You definitely answered the question and it's also obvious that you've researched what BU has to offer.
I see no problems. Fantastic work and best of luck!
OP Hannover96 4 / 17  
Dec 31, 2010   #3
Thank you so much for taking the time to look my essay over! I don't think there are grammatical errors, I just would like to know what you think :)
sasalbyongari - / 1  
Dec 31, 2010   #4
By definition, if one does something in leaps and bounds, they are prone to making spectacular progress or growth in a big way. - "One is singular. I know that we tend to say "one" and "they" together, but it is actually wrong in writing.

I think you did great job with the essay. It really shows you know about the school. But I'm afraid that the second paragraph contains TOO much info that it seems like you "copied and pasted" the whole thing (not that I am accusing you of it) you might want to tone it down a little regarding the details and add something personal in the essay. Again, great job, and I would appreciate it if you can read my princeton supplement as well! Thanks.
OP Hannover96 4 / 17  
Dec 31, 2010   #5
Huh. I hadn't realized it might sound like I copied and pasted...Do you mean mentioning the specific professor? Perhaps I should take that out. I just wanted them to know what I'm interested in and the specific courses I'd like to take...Anyway. I'll take another gander and see if I can articulate that paragraph in a more personal way.

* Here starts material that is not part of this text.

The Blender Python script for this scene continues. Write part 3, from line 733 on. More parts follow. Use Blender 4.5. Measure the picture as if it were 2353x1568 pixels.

And of course I'll look at your Princeton Supp. :)
EF_Kevin 8 / 13053  
Jan 21, 2011   #6
This is the kind of case where I would want to use " " marks:
By definition, If one does something in "leaps and bounds," they are...
And I cut "definition." Less is more...

The enthusiasm and intelligence reflected here are impressive. There seems to be something missing from that first paragraph, though. It is all one big claim. It is written so skillfully that I believe it, but it really would be good if you expressed the idea that your motivation COMES from something you feel strongly about rather than simply from your personality. It has more credibility if you say you are motivated BECAUSE of something meaningful that the reader can get inspired about, too.